AIM OF THE EXERCISE:
Write out each line word for word. Drop pictures.

***** SUPPLIED INFORMATION

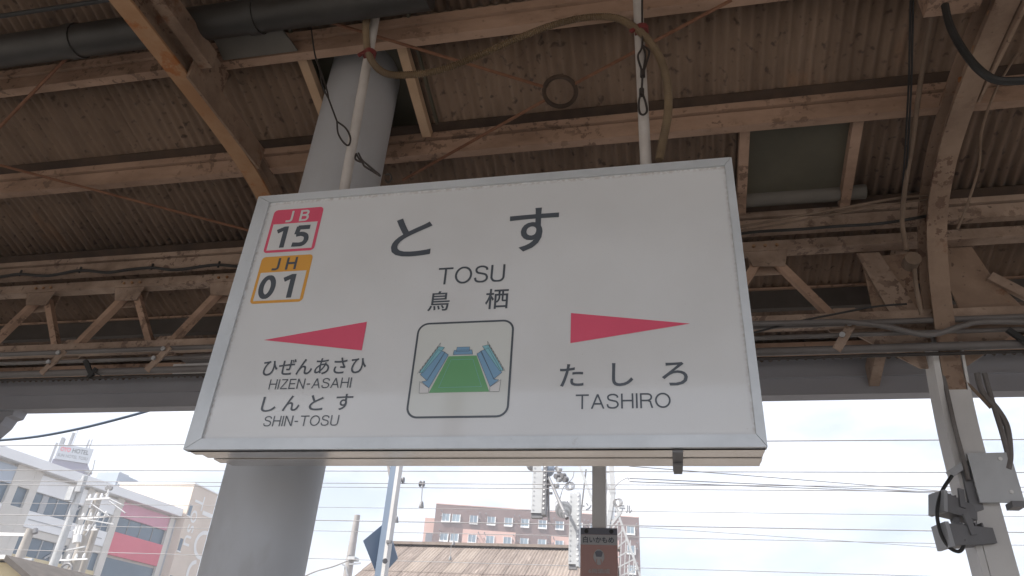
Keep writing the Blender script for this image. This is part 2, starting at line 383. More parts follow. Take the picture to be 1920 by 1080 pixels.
# bent steel frames (post and arm in one sweep)
PROF = [(4.11, -.02), (4.11, 1.2), (4.11, 2.6), (4.085, 3.12), (3.985, 3.56), (3.865, 3.87), (3.69, 4.13), (3.42, 4.295), (3.09, 4.385), (2.72, 4.425), (2.2, 4.435), (1.0, 4.435), (-1.6, 4.435)]
def sweep(mb, X, path, sect):
    """sweep section [(x, n)] (x across, n along the in-plane normal pointing outwards) along a Y-Z path"""
    m = len(path); k = len(sect); vs = []
    for i, p in enumerate(path):
        a = path[max(i - 1, 0)]; b = path[min(i + 1, m - 1)]
        d = (Vector((0, b[0] - a[0], b[1] - a[1]))).normalized()
        nrm = Vector((0, d.z, -d.y))
        for (sx, sn) in sect:
            vs.append(Vector((X + sx, p[0], p[1])) + nrm * sn)
    fs = []
    for i in range(m - 1):
        for q in range(k):
            fs.append((i * k + q, i * k + (q + 1) % k, (i + 1) * k + (q + 1) % k, (i + 1) * k + q))
    fs.append(tuple(range(k - 1, -1, -1))); fs.append(tuple((m - 1) * k + q for q in range(k)))
    return mb.add(vs, fs)
fine = [(p.y, p.z) for p in smooth_path([(0, a, b) for a, b in PROF], 5)]
flange = [(-.052, -.066), (.052, -.066), (.052, -.050), (-.052, -.050)]
web = [(-.010, -.0499), (.010, -.0499), (.010, .0499), (-.010, .0499)]
head = [(-.058, .050), (.058, .050), (.058, .070), (-.058, .070)]
for X in (-6.45, -2.44, 1.56, 5.57):
    fr = sweep(MB(), X, fine, flange).build('bent_frame', M['rustedge'] if X < 0 else M['steel'], canopy, True)
    sweep(MB(), X, fine, web).build('web', M['steel'], fr)
    sweep(MB(), X, fine, head).build('outer_flange', M['steel'], fr)
    low = [p for p in fine if p[1] < 3.55]
    sweep(MB(), X - .004, low, [(-.084, -.070), (-.0535, -.070), (-.0535, .072), (-.084, .072)]).build('side_channel', M['post'], fr)
    sweep(MB(), X - .004, low, [(.0605, -.072), (.075, -.072), (.075, .075), (.0605, .075)]).build('side_plate', M['post'], fr)
    sweep(MB(), X, [p for p in fine if p[1] < 3.30], [(-.056, -.0745), (.056, -.0745), (.056, -.0665), (-.056, -.0665)]).build('glare_plate', M['post'], fr)  # added pale cover, its grey paints the glare wash on the lower post
    # packing blocks between arm and purlins, splice plate with bolts
    for (Y, zt) in ((2.45, zr(2.45) - .155), (3.12, zr(3.12) - .17), (1.75, zr(1.75) - .155)):
        zb = 4.505 if Y < 3 else 4.36 + .075
        if zt - zb > .02:
            MB().box(X - .02, X + .055, Y - .12, Y + .08, zb, zt).build('packing_block', M['steel'], fr)
    MB().box(X + .060, X + .075, 2.25, 3.0, 4.34, 4.49).build('splice_plate', M['steel'], fr)
    for k in range(4):
        yb = 2.32 + .2 * k
        MB().tube([(X - .011, yb, 4.43), (X - .026, yb, 4.43)], .014, 8).build('bolt', M['rustedge'], fr)
    for zz in (3.2, 3.42):
        MB().tube([(X - .03, 4.035, zz), (X - .03, 4.018, zz)], .012, 8).build('bolt', M['rustedge'], fr)
    # rafter from girder to fascia beside the post
    MB().prism([(X - .10, 4.09, 4.23), (X - .10, 5.19, 3.875), (X - .10, 5.19, 3.72), (X - .10, 4.09, 4.12)], (.07, 0, 0)).build('eave_rafter', M['truss'], fr)
    # packing plate on the arm beside the ridge side (pale box on top of the arm)
    if X > 0 and X < 2:
        MB().box(X - .30, X - .075, 2.28, 2.50, 4.43, 4.56).build('packing_box', M['beige'], fr)
    if X < -2 and X > -3:
        MB().box(X + .080, X + .15, 1.85, 2.30, 4.45, 4.56).build('packing_box', M['steel'], fr)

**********

EXERCISE ANSWER:
Keep writing the Blender script for this image. This is part 2, starting at line 383. More parts follow. Take the picture to be 1920 by 1080 pixels.
# bent steel frames (post and arm in one sweep)
PROF = [(4.11, -.02), (4.11, 1.2), (4.11, 2.6), (4.085, 3.12), (3.985, 3.56), (3.865, 3.87), (3.69, 4.13), (3.42, 4.295), (3.09, 4.385), (2.72, 4.425), (2.2, 4.435), (1.0, 4.435), (-1.6, 4.435)]
def sweep(mb, X, path, sect):
    """sweep section [(x, n)] (x across, n along the in-plane normal pointing outwards) along a Y-Z path"""
    m = len(path); k = len(sect); vs = []
    for i, p in enumerate(path):
        a = path[max(i - 1, 0)]; b = path[min(i + 1, m - 1)]
        d = (Vector((0, b[0] - a[0], b[1] - a[1]))).normalized()
        nrm = Vector((0, d.z, -d.y))
        for (sx, sn) in sect:
            vs.append(Vector((X + sx, p[0], p[1])) + nrm * sn)
    fs = []
    for i in range(m - 1):
        for q in range(k):
            fs.append((i * k + q, i * k + (q + 1) % k, (i + 1) * k + (q + 1) % k, (i + 1) * k + q))
    fs.append(tuple(range(k - 1, -1, -1))); fs.append(tuple((m - 1) * k + q for q in range(k)))
    return mb.add(vs, fs)
fine = [(p.y, p.z) for p in smooth_path([(0, a, b) for a, b in PROF], 5)]
flange = [(-.052, -.066), (.052, -.066), (.052, -.050), (-.052, -.050)]
web = [(-.010, -.0499), (.010, -.0499), (.010, .0499), (-.010, .0499)]
head = [(-.058, .050), (.058, .050), (.058, .070), (-.058, .070)]
for X in (-6.45, -2.44, 1.56, 5.57):
    fr = sweep(MB(), X, fine, flange).build('bent_frame', M['rustedge'] if X < 0 else M['steel'], canopy, True)
    sweep(MB(), X, fine, web).build('web', M['steel'], fr)
    sweep(MB(), X, fine, head).build('outer_flange', M['steel'], fr)
    low = [p for p in fine if p[1] < 3.55]
    sweep(MB(), X - .004, low, [(-.084, -.070), (-.0535, -.070), (-.0535, .072), (-.084, .072)]).build('side_channel', M['post'], fr)
    sweep(MB(), X - .004, low, [(.0605, -.072), (.075, -.072), (.075, .075), (.0605, .075)]).build('side_plate', M['post'], fr)
    sweep(MB(), X, [p for p in fine if p[1] < 3.30], [(-.056, -.0745), (.056, -.0745), (.056, -.0665), (-.056, -.0665)]).build('glare_plate', M['post'], fr)  # added pale cover, its grey paints the glare wash on the lower post
    # packing blocks between arm and purlins, splice plate with bolts
    for (Y, zt) in ((2.45, zr(2.45) - .155), (3.12, zr(3.12) - .17), (1.75, zr(1.75) - .155)):
        zb = 4.505 if Y < 3 else 4.36 + .075
        if zt - zb > .02:
            MB().box(X - .02, X + .055, Y - .12, Y + .08, zb, zt).build('packing_block', M['steel'], fr)
    MB().box(X + .060, X + .075, 2.25, 3.0, 4.34, 4.49).build('splice_plate', M['steel'], fr)
    for k in range(4):
        yb = 2.32 + .2 * k
        MB().tube([(X - .011, yb, 4.43), (X - .026, yb, 4.43)], .014, 8).build('bolt', M['rustedge'], fr)
    for zz in (3.2, 3.42):
        MB().tube([(X - .03, 4.035, zz), (X - .03, 4.018, zz)], .012, 8).build('bolt', M['rustedge'], fr)
    # rafter from girder to fascia beside the post
    MB().prism([(X - .10, 4.09, 4.23), (X - .10, 5.19, 3.875), (X - .10, 5.19, 3.72), (X - .10, 4.09, 4.12)], (.07, 0, 0)).build('eave_rafter', M['truss'], fr)
    # packing plate on the arm beside the ridge side (pale box on top of the arm)
    if X > 0 and X < 2:
        MB().box(X - .30, X - .075, 2.28, 2.50, 4.43, 4.56).build('packing_box', M['beige'], fr)
    if X < -2 and X > -3:
        MB().box(X + .080, X + .15, 1.85, 2.30, 4.45, 4.56).build('packing_box', M['steel'], fr)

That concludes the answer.